Теперь, во-вторых, о самом авторе, о силе и духе самого творца этого произведения, составляющего гордость современной литературы.
Кроме ветреных и легкомысленных критиков, рассматривающих произведение графа Толстого лишь с одной стороны, именно с той стороны, которою "Война и мир" не подходит к бесплодному и в настоящее время уже беспочвенному направлению предвзятого отрицания, графу Толстому был сделан один забавный упрек и одно не менее забавное и неосновательное определение его значения в ряду современных романистов. Один философствующий критик упрекнул автора, что он "просмотрел народ и не дал ему принадлежащего значения в своем романе".
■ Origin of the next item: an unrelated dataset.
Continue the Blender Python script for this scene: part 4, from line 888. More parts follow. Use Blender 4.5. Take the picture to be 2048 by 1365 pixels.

Говоря по истине, мы не знаем ничего смешнее и неуместнее этой забавной укоризны писателю, сделавшему более чем все для вознесения народного духа на ту высоту, на которую поставил его граф Толстой, указав ему оттуда господствовать над суетою и мелочью деяний отдельных лиц, удерживавших за собою до сих пор всю славу великого дела. Вся несостоятельность этого простодушного укора столь очевидна, что его недостойно и опровергать.
Другой, также философствующий рецензент, классифицируя творческие силы автора и стараясь проникнуть во святая души его, нашел истинно замечательный способ записать графа Толстого в особую категорию реалистов, категорию, которая, впрочем, не имеет ничего общего с так называемыми на языке наших философских критиков "грубыми реалистами". Замечательный вывод, одновременно свидетельствующий и о верности собственных представлений критика, угнетаемой потребностию классификации, и о всяком отсутствии в нем столь необходимой для критического писателя чуткости!